Community housing providers catering for some of South Australia’s most vulnerable tenants would bear the financial brunt of legislative change being pursued by the Weatherill Government.
A bill to change the Local Government Act – expected to go before cabinet within weeks – is set to remove a council obligation to provide a 75 per cent rates rebate on properties transferred from the state Housing Trust to the not-for-profit sector.
It’s understood the change – quietly included amid a raft of other reforms – has been pushed by the Local Government Association after councils spoke out against State Government “cost shifting”.
A plan to transfer 5000 Housing SA homes to welfare agencies was expected to hit council coffers, as by law “the rates on land being predominantly used for service delivery by a community service organisation will be rebated at 75 per cent or higher”.
As InDaily reported last month, the state has already transferred 1100 properties across Elizabeth Grove, Elizabeth Vale and Mitchell Park to community housing providers AnglicareSA Housing and Junction Australia, however it’s understood those providers signed a contract agreeing not to claim the rebate.
But the proposed legislation seeks to remove the rebate altogether “on land being predominantly used for the provision of prescribed accommodation by a community housing provider”, where control has been transferred from the Housing Trust.

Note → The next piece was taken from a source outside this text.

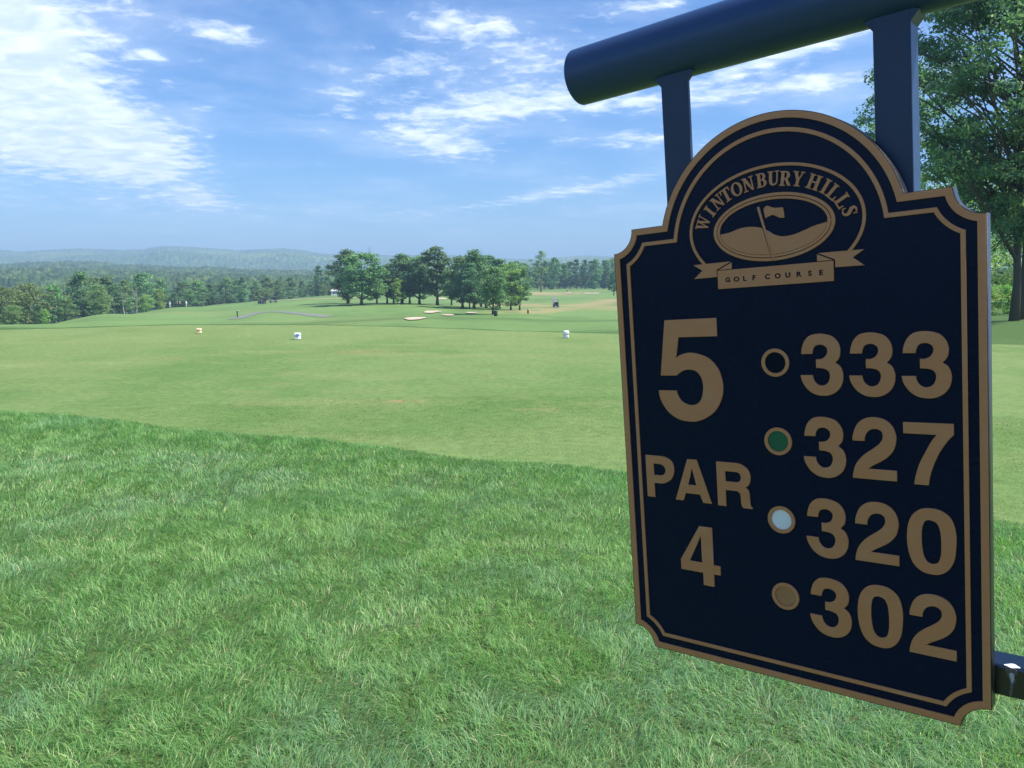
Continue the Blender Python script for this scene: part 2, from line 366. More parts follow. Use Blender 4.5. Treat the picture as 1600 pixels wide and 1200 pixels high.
def crowns(x, y, cell, seed):
    gx0, gy0 = np.floor(x / cell), np.floor(y / cell); best = np.full(x.shape, -9.); idn = np.zeros(x.shape)
    for a in (-1, 0, 1):
        for b in (-1, 0, 1):
            cx, cy = gx0 + a, gy0 + b; h1 = hash2(cx, cy, seed); h2 = hash2(cx, cy, seed + 1); h3 = hash2(cx, cy, seed + 2)
            r2 = ((x / cell - cx - h1) ** 2 + (y / cell - cy - h2) ** 2) / (.55 + .35 * h3) ** 2
            v = np.sqrt(np.maximum(0, 1 - r2)) * (.6 + .6 * h3); k = v > best
            best = np.where(k, v, best); idn = np.where(k, hash2(cx, cy, seed + 3), idn)
    return np.maximum(best, 0), idn
cr, cid = crowns(hx, hy, 10.5, 50); cr2, cid2 = crowns(hx + 5, hy, 5.5, 60)
Zb += cr * 6.0 + cr2 * 1.6 + (fbm(hx / 2.3, hy / 5.0, 33, 3) - .5) * 5.0
Zb -= (1 - smooth01((D_ - 440) / 120)) * 16
hc = np.tile(np.array((.048, .088, .034)), (Zb.size, 1)); ci = cid.ravel(); c2 = cid2.ravel()
hc = lerp3(hc, (.095, .14, .046), (ci - .6) * 2.2); hc = lerp3(hc, (.024, .054, .024), (.35 - ci) * 2.5); hc *= (.75 + .5 * c2)[:, None]
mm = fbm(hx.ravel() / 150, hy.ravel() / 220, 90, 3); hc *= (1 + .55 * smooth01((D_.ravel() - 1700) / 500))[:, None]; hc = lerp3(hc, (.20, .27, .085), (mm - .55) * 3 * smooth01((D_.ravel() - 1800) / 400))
V = np.stack([hx.ravel(), hy.ravel(), Zb.ravel()], 1); nA = len(sA)
i, j = np.meshgrid(np.arange(len(dD) - 1), np.arange(nA - 1), indexing='ij')
Q = np.stack([i * nA + j, i * nA + j + 1, (i + 1) * nA + j + 1, (i + 1) * nA + j], -1).reshape(-1, 4)
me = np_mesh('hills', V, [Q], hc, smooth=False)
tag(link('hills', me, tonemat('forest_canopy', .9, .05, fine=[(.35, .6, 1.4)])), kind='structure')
GD = 1.75
# kind, column of the trunk, row of the top, distance, width factor, label
GROVE_LIST = [
 ('grove_a', 566, 396, 190, 1.55, 'broad rounded tree at the left end of the grove, its trunk in front'),
 ('grove_d', 545, 393, 214, 1.28, 'leftmost tall tree of the grove, behind its front left corner'),
 ('grove_b', 590, 411, 196, 1.35, 'small dark tree directly right of the broad tree at the left end of the grove'),
 ('grove_c', 606, 413, 204, 1.49, 'narrow dark tree just left of the big full-crowned tree in the grove'),
 ('grove_d', 629, 399, 202, 1.35, 'big full-crowned tree in the left half of the grove'),
 ('grove_a', 616, 412, 216, 1.22, 'half hidden tree behind the big full-crowned tree in the left half of the grove'),
 ('grove_b', 641, 402, 212, 1.35, 'dark tree just right of the big full-crowned tree in the left half of the grove'),
 ('grove_a', 656, 401, 203, 1.35, 'mid green tree directly left of the gap beside the tallest dark tree'),
 ('grove_l', 622, 432, 192, 1.01, 'small yellowish tree low in front of the big full-crowned tree'),
 ('grove_c', 684, 385, 196, 1.55, 'tallest, narrow dark tree standing alone between the two halves of the grove'),
 ('grove_a', 723, 402, 181, 1.28, 'leafy reddish-topped tree at the left of the right half of the grove'),
 ('grove_d', 741, 393, 176, 1.15, 'tall spiky-topped tree in the right half of the grove'),
 ('grove_b', 734, 410, 172, 1.08, 'dark low-crowned tree in front of the spiky-topped one in the grove'),
 ('grove_c', 760, 398, 188, 1.49, 'slim dark tree behind the one standing forward in the right half of the grove'),
 ('grove_a', 770, 416, 139, 1.08, 'tree standing forward of the grove with a dark bin at its foot'),
 ('grove_b', 781, 404, 182, 1.22, 'dark tree between the forward tree and the bright green ones of the grove'),
 ('grove_l', 798, 408, 171, 1.28, 'bright green tree near the right end of the grove'),
 ('grove_a', 812, 417, 172, 1.05, 'rightmost tree of the grove, its crown hanging low over the slope'),
 ('grove_b', 706, 414, 215, 1.22, 'tree set back right of the tallest tree of the grove'),
 ('grove_d', 752, 406, 205, 1.08, 'tree at the back of the right half of the grove, showing only its top')]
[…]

Consultation on the bill, which falls under the purview of Local Government Minister Geoff Brock, ended last week. An internal LGA circular distributed to the chief executive and elected members sought feedback on its draft provisions, including “protecting councils from having to provide rates rebates to certain community housing providers”.
In a statement to InDaily, LGA President Dave Burgess said the association “requested the legislative change as part of large scale community housing transfers in response to the impact on other ratepayers and communities from the loss of rate revenue currently paid by the State Government”.
“The LGA remains concerned with the potential longer-term impact of large transfers of Housing SA homes on councils and communities that can least afford it,” he said.
A spokesman for the Community Housing Council of South Australia, which represents the various not-for-profit agencies, said: “Any decision to legislate this arrangement is a matter between the State and Local Government.”
“However, the CHCSA Board believes any decision may be premature given the Government is yet to go to tender on the remaining 3900 homes and explain their terms and conditions,” he said.
The change would not impact on tenants themselves, whose rent is capped by law.
SA Council of Social Service Executive Director Ross Womersley was unaware of the proposed change when contacted by InDaily, and suggested there had not been a broad consultation. He said the proposed legislative change “certainly leaves some qualms”.
“I’d be concerned for other housing associations and how they’re protected from suddenly finding themselves liable for these kinds of payments in future,” he said.
A spokesman for Minister Brock said the bill was still being finalised but was “expected to be introduced into parliament sometime in July”.
“As you’re aware, it would be improper for the Minister to comment on a Cabinet document until after it’s been through the Cabinet process and introduced,” he said.